Les récentes démonstrations de maniabilité effectuées par des hélicoptères en plein cœur de Paris n’ont pas manqué de surprendre les nombreux témoins de ces évolutions.

Deux appareils américains se sont posés, l’un sur la terrasse d’un grand magasin et l’autre sur l’esplanade des Invalides. Leurs pilotes ont déchargé les sacs de courrier qui étaient à bord et, avec tout autant de facilité qu’ils en avaient eu pour se poser, ils ont quitté le sol, en n’utilisant pour cela que la propre surface d’encombrement de leurs appareils.

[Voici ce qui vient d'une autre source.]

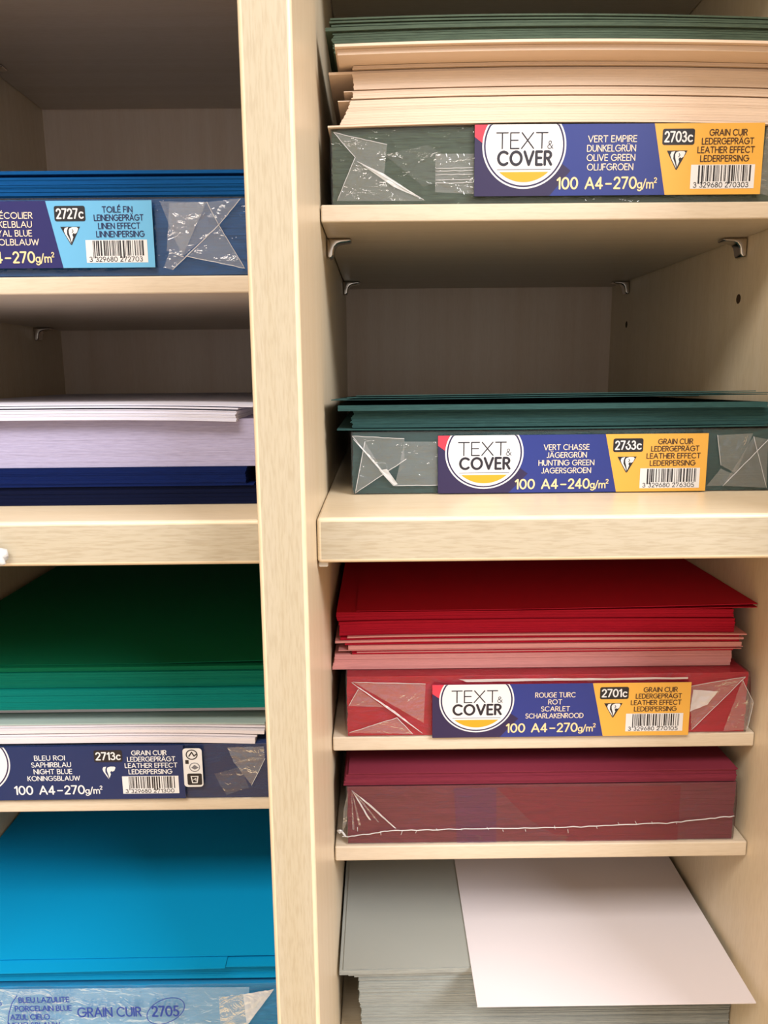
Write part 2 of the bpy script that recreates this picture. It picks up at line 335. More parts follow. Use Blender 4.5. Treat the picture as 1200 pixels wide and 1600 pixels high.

Qu’est ce qu’un hélicoptère ? L’hélicoptère est avant tout un appareil capable de s’élever en l’air verticalement et d’atterrir de même, grâce à un système d’hélices spéciales situées au-dessus du fuselage et tournant horizontalement ; ces hélices à deux, trois ou quatre pales s’appellent des rotors.

Plus d’ailes classiques sur un hélicoptère ! Ce sont les rotors qui, en tournant, d’ailleurs à un régime plus lent qu’une hélice propulsive ordinaire, assurent la sustentation de l’appareil et sa propulsion. Contrairement à l’avion, qui doit acquérir sa vitesse de décollage ou perdre celle de l’atterrissage avant de s’immobiliser au sol, l’hélicoptère décolle et atterrit rigoureusement sans choc à la verticale ; une autre possibilité étonnante de l’hélicoptère : il peut s’immobiliser à volonté en l’air.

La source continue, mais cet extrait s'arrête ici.